Ben bütün bu tekniklerin bir kombinasyon halinde toprağa uygulanması taraftarıyım. Örneğin tohumların mikoriza ile aşılanarak ekilmesi, yeşil gübreleme, anızların toprağa gömülmesi (üzerlerine EM, Bacillus subtilus
vb. kompost hızlandırıcıların serpilmesinden sonra sürülerek toprağa karıştırılması) büyük çiftliklerde topraktaki karbonun kendi yerinde tutulmasını sağlar. Ayrıca gelecekte
Biochar ve toprağa eksos gazlarının enjekte edilmesi kullanılan teknikler arasına girecektir.
Toprakta mikrobiyal aktivite, biyolojik canlılık ve canlı çeşitlerini artırmak için kompost çayları kullanılabilir.

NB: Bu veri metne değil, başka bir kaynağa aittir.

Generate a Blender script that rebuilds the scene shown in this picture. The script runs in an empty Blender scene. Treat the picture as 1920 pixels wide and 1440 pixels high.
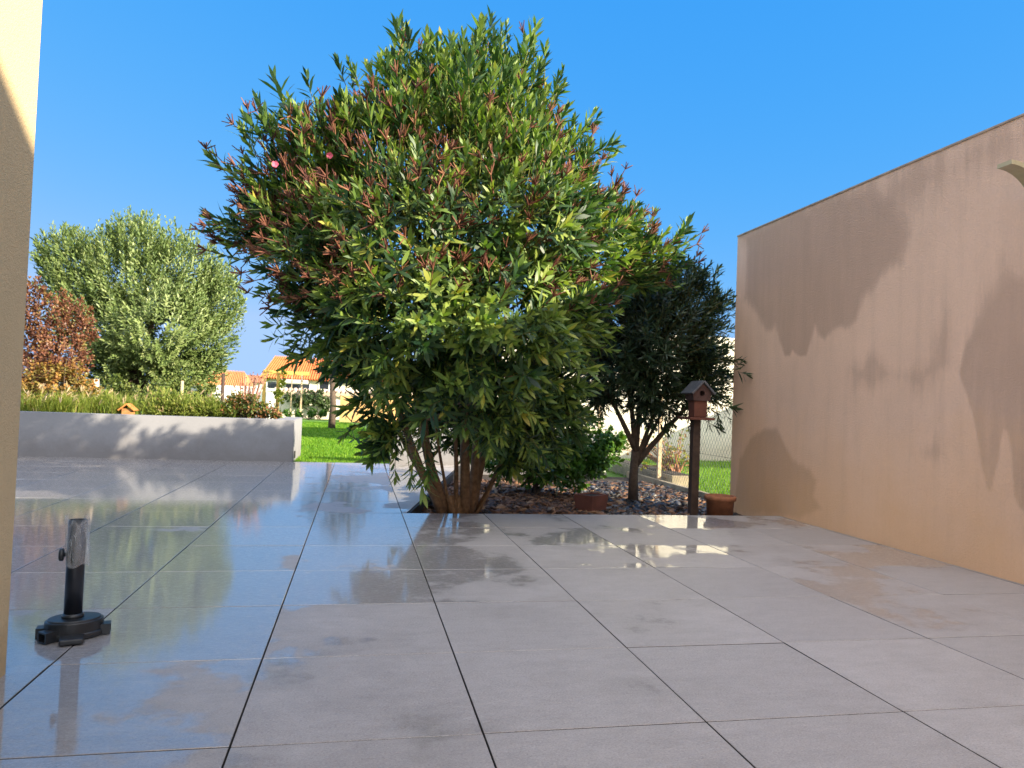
import bpy, bmesh, math, random
import numpy as np
from mathutils import Vector, Matrix

random.seed(7)
rng = np.random.default_rng(7)
C = bpy.context.scene.collection
scene = bpy.context.scene

# ---------------------------------------------------------------- camera
F_PX, EYE = 1390.8, 0.8258           # focal length in pixels of a 1920 px wide frame, eye height in metres
YAW, PITCH, ROLL = .2026, .0259, .038
def cam_axes():
    cy, sy = math.cos(YAW), math.sin(YAW); cp, sp = math.cos(PITCH), math.sin(PITCH)
    fwd = Vector((sy*cp, cy*cp, sp)); right = Vector((cy, -sy, 0)); up = right.cross(fwd)
    cr, sr = math.cos(ROLL), math.sin(ROLL)
    return cr*right + sr*up, -sr*right + cr*up, fwd
AR, AU, AF = cam_axes()
cam = bpy.data.cameras.new('camera')
cam_ob = bpy.data.objects.new('camera', cam); C.objects.link(cam_ob)
m = Matrix((AR, AU, -AF)).transposed().to_4x4(); m.translation = Vector((0, 0, EYE))
cam_ob.matrix_world = m
cam.sensor_width = 36; cam.lens = F_PX/1920*36
cam.clip_start = .05; cam.clip_end = 5000
cam.dof.use_dof = True; cam.dof.focus_distance = 2.6; cam.dof.aperture_fstop = 8.5
scene.camera = cam_ob

# ---------------------------------------------------------------- light
SUN = Vector((1, -.72, .45)).normalized()
EL = math.asin(SUN.z); AZ = math.atan2(SUN.x, SUN.y)
w = bpy.data.worlds.new('World'); scene.world = w; w.use_nodes = True
nt = w.node_tree; bg = nt.nodes['Background']
sky = nt.nodes.new('ShaderNodeTexSky'); sky.sky_type = 'NISHITA'; sky.sun_disc = False
sky.sun_elevation = EL; sky.sun_rotation = AZ; sky.air_density = .35; sky.dust_density = 0; sky.ozone_density = 3.5
# clear autumn sky: deep blue away from the sun, with an added white fill glow high behind the viewer to lift the shade
def wn(t): return nt.nodes.new('ShaderNode'+t)
def wmath(op, p, q):
    x = wn('Math'); x.operation = op
    for v, i in ((p, 0), (q, 1)):
        if isinstance(v, (int, float)): x.inputs[i].default_value = v
        else: nt.links.new(v, x.inputs[i])
    return x.outputs[0]
sep = wn('SeparateColor'); nt.links.new(sky.outputs[0], sep.inputs[0]); comb = wn('CombineColor')
for i, (pw, k) in enumerate(((1.20, 5.4), (.33, 1.80), (.06, 2.28))):
    nt.links.new(wmath('MINIMUM', wmath('MULTIPLY', wmath('POWER', wmath('MULTIPLY', sep.outputs[i], .15), pw), k), (.92, 1.42, 2.3)[i]), comb.inputs[i])
tc = wn('TexCoord'); dot = wn('VectorMath'); dot.operation = 'DOT_PRODUCT'
dot.inputs[1].default_value = Vector((-.08, -.60, .79)).normalized(); nt.links.new(tc.outputs['Generated'], dot.inputs[0])
mr = wn('MapRange'); mr.interpolation_type = 'SMOOTHSTEP'; nt.links.new(dot.outputs['Value'], mr.inputs[0])
mr.inputs[1].default_value = .34; mr.inputs[2].default_value = .95
fill_mix = wn('MixRGB'); nt.links.new(mr.outputs[0], fill_mix.inputs[0]); nt.links.new(comb.outputs[0], fill_mix.inputs[1])
fill_mix.inputs[2].default_value = (5.2, 5.2, 5.4, 1); nt.links.new(fill_mix.outputs[0], bg.inputs['Color'])
bg.inputs['Strength'].default_value = .15
sl = bpy.data.lights.new('sun', 'SUN'); sl.energy = 4.5; sl.angle = math.radians(.55); sl.color = (1, .87, .66)
so = bpy.data.objects.new('sun', sl); C.objects.link(so)
so.rotation_euler = (-SUN).to_track_quat('-Z', 'Y').to_euler()
scene.view_settings.view_transform = 'Standard'; scene.view_settings.look = 'None'
scene.view_settings.exposure = 1.62; scene.view_settings.gamma = 1
scene.cycles.max_bounces = 8; scene.cycles.transparent_max_bounces = 8
scene.cycles.use_denoising = True

# ---------------------------------------------------------------- helpers
def ray(x, y):
    return AF + AR*((x-960)/F_PX) + AU*((720-y)/F_PX)
def at(x, y, Y):
    d = ray(x, y); t = Y/d.y
    return Vector((d.x*t, Y, EYE + d.z*t))

def obj(name, me, mat=None, parent=None):
    if isinstance(me, bmesh.types.BMesh):
        b = me; me = bpy.data.meshes.new(name); b.to_mesh(me); b.free()
    o = bpy.data.objects.new(name, me); C.objects.link(o)
    if mat:
        for mm in (mat if isinstance(mat, (list, tuple)) else [mat]): me.materials.append(mm)
    if parent:
        o.parent = parent; o.matrix_parent_inverse = Matrix.Translation(-parent.location)
    return o
def tag(o, label=None, cat=None, group=None, kind=None):
    if label: o['label'] = label
    if cat: o['category'] = cat
    if group: o['group'] = group
    if kind: o['kind'] = kind
    return o
def empty(name, loc, label, cat, group=None):
    o = bpy.data.objects.new(name, None); C.objects.link(o); o.location = loc; o.empty_display_size = .1
    return tag(o, label, cat, group)
def smooth(o):
    o.data.polygons.foreach_set('use_smooth', [True]*len(o.data.polygons)); return o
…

Bu dökümandan dikkat çekici birkaç bilgi. Yeni öğrendiklerim yanında bildiklerimi pekiştiren birkaç kısa not.
Catherine,
Rus Yazar N.A. Krasilnikov’un Soil Microorganisms ve Higher Plants isimli kitabının çok önemli bir kitap olduğunu, bu kitapta 400 adet örnek çalışma olduğunu ve bu kitabın modern tarım bilimciler tarafından gözardı edildiğini, (Ki bu düşünceye bende katılıyorum. Sadece bu kitapta anlatılan teknikler değil bir çok tarım tekniği Rusya’da geliştirilmiş. Örneğin leonarditide ilk keşfendenler Rus araştırmacılar.)
Normal bir toprakta
bakteri:mantar oranının 1:1 olması gerektiğini,
Biyolojik yetiştiricilikte en önemli elementlerin
kalsiyum, fosfor, magnezyum ve bor olduğuna dair bir çok biyoloji uzmanının hemfikir olduğunu. Topraktaki en önemli parametrenin
Ca:Mg (Kalsiyum:Magnezyum) oranı olduğunu,
Mikorizalar tarafından salgılanan Glomalin enziminin toprakta karbon oluşumunu
%20 oranında artırdığını,
Kil partikiüllerinin yapısı dolayısıyla toprakta katyon değişimi konusunda ne kadar etkin olduğunu bir kez daha,
Toprak içerisine eksoz gazı enjeksiyonunun topraktaki mikroorganizma sayısında önemli artışa neden olduğunu,
öğrenmiş oldum.
Ayrıca
kompost mu yoksa Biochar'mı daha önemli? Bu konuyla ilgili bir çok faydalı görüş belirtiyor. Kompost büyük tarlalarda
büyük maliyet ve işçilik girdisi gerektiriyor. Ancak Biochar daha ucuz ve daha kolay uygulanabilir bir yöntem. Ayrıca kompost uygulamasından sonra komposttaki maddelerin 6 ay gibi kısa süre içerisinde büyük bölümümün topraktan yok olup gittiğini, oysa Biochar' ın toprakta uzun yıllar kalabildiğini söyülüyor. Bu nokta UBYİ başlığında tartışması süren hastalıklı bitki artıklarının komposta katılıp katılmamasının bitirecek bir tartışma diye düşünüyorum. Bence Komposta katmak yerine, düşük oksijen ve yüksek ısıda kömürleştirmek daha etkili bir çözüm olarak karşımıza çıkıyor.